5) NUTRIENT TRADING SHOULD NOT BE USED TO MAINTAIN
DISCHARGES AT TECHNOLOGY LEVELS BELOW INDUSTRY
STANDARDS.Nutrient trading provides some communities and industries a degree of “breathing time” to come into compliance with technology standards. One important reason for nutrient trading is to provide some flexibility to facilitate discharge sources coming into compliance with the Clean Water Act. However, nutrient trading should not be used as a substitute for compliance. The overall aim of nutrient trading is to expediently reduce the loading of nutrients into our waterways, and to then maintain that level of water quality in our waterways. Nutrient trading should not be used as a first avenue for those wishing to institutionalize or monetize bad practice. Pollution sources seeking to trade must as a matter of good policy either already be in compliance, or on an enumerated schedule to come into compliance and the credits generated must be retired expediently so that resulting trade is a genuine mechanism for producing better practice on some specific timetable. For example, similar to a Total Maximum Daily Load schedule of compliance, a point source should create a schedule of upgrades before being allowed to offset loads in excess of National Pollutant Discharge Elimination System (NPDES) permitted effluent loads.

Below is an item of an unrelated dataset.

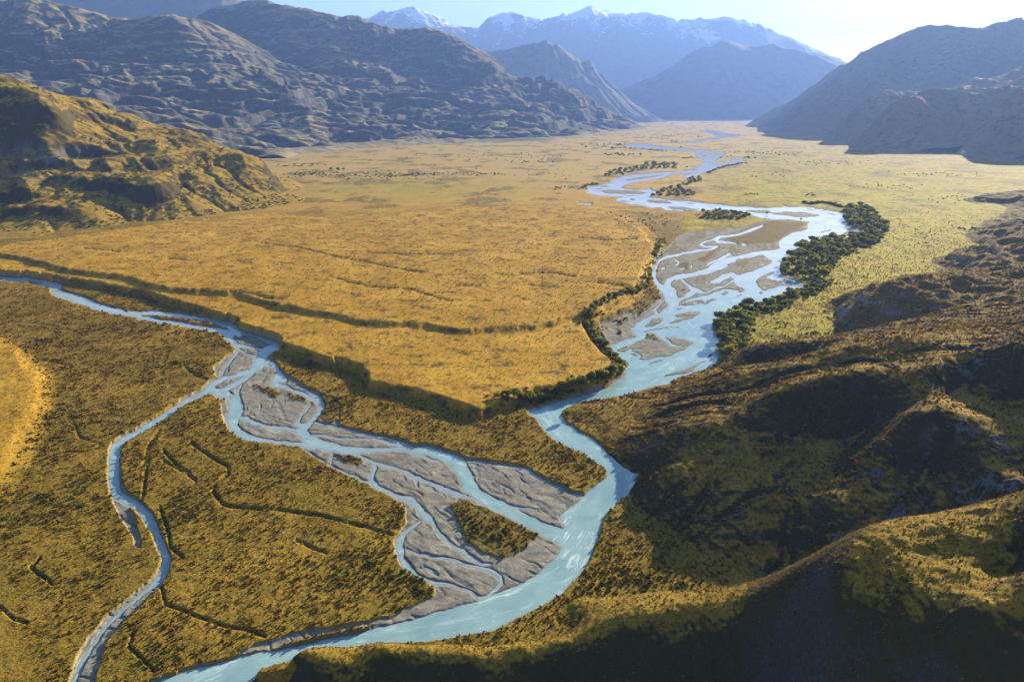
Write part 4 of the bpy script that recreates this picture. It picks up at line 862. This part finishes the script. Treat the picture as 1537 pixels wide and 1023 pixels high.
def hz(h, X, Y): return h.z(np.asarray(X, float), np.asarray(Y, float))
def ground_z(X, Y):
    """height of whatever lies on top at X,Y and which surface that is (0 floor, 1 hillside, 2 knoll, 3 ridge)"""
    X = np.asarray(X, float); Y = np.asarray(Y, float)
    x, y = proj(X, Y, 0.0)
    ff = floor_fields(x, y); z = np.where(ff['w'] > -.6, -50.0, ff['z'])-90*under_ridge(X, Y); src = np.zeros(len(X), int)
    for k, (h, lo, hi, a0, a1) in enumerate(((hill_near, 285, 760, .02, 1.3), (hill_knoll, 640, 2400, .34, 1.1), (ridge_near, 90, 300, -.5, 1.2)), 1):
        i = np.nonzero((Y > lo) & (Y < hi) & (X/Y > a0) & (X/Y < a1))[0]
        if len(i):
            zz = hz(h, X[i], Y[i]); u = (zz > z[i]) & (zz > 0 if k < 3 else zz > -60)
            z[i[u]] = zz[u]; src[i[u]] = k
    return z, src, ff
def scatter_object(name, meshes, P_, S, rot, pick, label, cat):
    """one object: points with geometry-nodes instances of the plant meshes"""
    me = np_mesh(name+'_points', P_, np.zeros((0, 3), np.int32))
    for an, typ, dat in (('scl', 'FLOAT', S), ('rot', 'FLOAT', rot)):
        a = me.attributes.new(an, typ, 'POINT'); a.data.foreach_set('value', np.asarray(dat, np.float32))
    a = me.attributes.new('pick', 'INT', 'POINT'); a.data.foreach_set('value', np.asarray(pick, np.int32))
    o = link(name, me)
    ng = bpy.data.node_groups.new(name, 'GeometryNodeTree')
    ng.interface.new_socket('Geometry', in_out='INPUT', socket_type='NodeSocketGeometry'); ng.interface.new_socket('Geometry', in_out='OUTPUT', socket_type='NodeSocketGeometry')
    N = ng.nodes; L = ng.links; gi = N.new('NodeGroupInput'); go = N.new('NodeGroupOutput'); jn = N.new('GeometryNodeJoinGeometry')
    def na(n, typ):
        q = N.new('GeometryNodeInputNamedAttribute'); q.data_type = typ; q.inputs[0].default_value = n; return q.outputs[0]
    cb = N.new('ShaderNodeCombineXYZ'); L.new(na('rot', 'FLOAT'), cb.inputs[2]); sc = na('scl', 'FLOAT'); pk = na('pick', 'INT')
    for k, m in enumerate(meshes):
        src = bpy.data.objects.new(m.name, m)
        oi = N.new('GeometryNodeObjectInfo'); oi.inputs[0].default_value = src
        cm = N.new('FunctionNodeCompare'); cm.data_type = 'INT'; cm.operation = 'EQUAL'
        L.new(pk, cm.inputs[2]); cm.inputs[3].default_value = k
        ip = N.new('GeometryNodeInstanceOnPoints'); L.new(gi.outputs[0], ip.inputs['Points']); L.new(cm.outputs[0], ip.inputs['Selection'])
        L.new(oi.outputs['Geometry'], ip.inputs['Instance']); L.new(cb.outputs[0], ip.inputs['Rotation']); L.new(sc, ip.inputs['Scale'])
        L.new(ip.outputs[0], jn.inputs[0])
    L.new(jn.outputs[0], go.inputs[0])
    md = o.modifiers.new('scatter', 'NODES'); md.node_group = ng
    return tag(o, label, cat, kind='stuff')

# ---- low scrub over the near plain, the hillside and the ridge
def band(y0, y1, a0, a1, dens):
    n = int(dens*(a1-a0)*(y1*y1-y0*y0)/2)
    Y = np.sqrt(rng.uniform(y0*y0, y1*y1, n)); return rng.uniform(a0, a1, n)*Y, Y
XS, YS = [], []
for y0 in np.arange(160, 960, 40):
    ym = y0+20; d = .36*min(1.0, (330/ym))**1.35*(1.25 if ym < 300 else 1)
    x_, y_ = band(y0, y0+40, -.88, .9, d); XS.append(x_); YS.append(y_)
XS = np.concatenate(XS); YS = np.concatenate(YS)
zs, src, ff = ground_z(XS, YS)
dn = fbm(XS/28, YS/28, 4); dn2 = fbm(XS/90+9, YS/90, 3)
px_, py_ = proj(XS, YS, 0.0)
on_floor = (src == 0) & (ff['w'] < -1.6) & (ff['stK'] < .5) & (ff['gul'] < .25)
veg_ok = np.where(ff['gravel'] > .35, (ff['veg'] > .4), True)
low = on_floor & veg_ok & (ff['stB'] < .25) & (px_ < 1090) & (rng.random(len(XS)) < np.clip(.66+1.0*dn, .08, 1))
bank_r = on_floor & (px_ > 1090) & (py_ > 500) & (rng.random(len(XS)) < np.clip(.15+.8*dn, .02, .8))
foot_hill = (src == 1) & (rng.random(len(XS)) < np.clip(.42+.9*dn, .06, 1))
onridge = (src == 3) & (rng.random(len(XS)) < np.clip(.55+.9*dn, .12, 1))
kn = (src == 2) & (YS < 1000) & (rng.random(len(XS)) < np.clip(.3+.9*dn, 0, 1))
def facing(h, X, Y):
    return (hz(h, X, Y+4)-hz(h, X, Y-4))/8
i3 = np.nonzero(src == 3)[0]; i1 = np.nonzero(src == 1)[0]
onridge[i3] &= (facing(ridge_near, XS[i3], YS[i3]) < .32) | (rng.random(len(i3)) < .4)
keep = low | foot_hill | onridge | kn | bank_r
XS, YS, zs, src, dn, dn2 = XS[keep], YS[keep], zs[keep], src[keep], dn[keep], dn2[keep]
sz = np.clip(rng.lognormal(-.12, .42, len(XS)), .35, 2.2)*.86*np.clip(YS/330, .75, 2.1)**.55
px_, py_ = proj(XS, YS, zs)
fan = np.exp(-((px_-960)/95)**2-((py_-880)/48)**2)+.8*np.exp(-((px_-1330)/110)**2-((py_-875)/26)**2)*(src == 3)+.7*np.exp(-((px_-740)/50)**2-((py_-795)/40)**2)+.6*np.exp(-((px_-600)/60)**2-((py_-880)/50)**2)+.6*np.exp(-((px_-270)/70)**2-((py_-965)/35)**2)
sz *= np.where(src == 3, .66, 1.0)*(1+.25*dn2)*(1+.55*np.clip(fan, 0, 1))
greenish = rng.random(len(XS)) < np.clip(.12+.5*sstep(.1, .6, dn2)+.75*fan, 0, .95)
pick = np.where(greenish, 4+rng.integers(0, 3, len(XS)), rng.integers(0, 4, len(XS)))
rot = rng.uniform(0, 6.283, len(XS))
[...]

6) NUTRIENT TRADING MAY CREATE ENVIRONMENTAL JUSTICE
ISSUES BY MOVING PROBLEMS TO DISADVANTAGED AREAS.
Nutrient trading provides opportunities to transfer funding to agricultural communities for much-needed Best Management Practices (BMPs). However, nutrient trading programs should not extend negative ecological impacts of human health effects and quality of life issues into locales already impaired for the constituent being traded.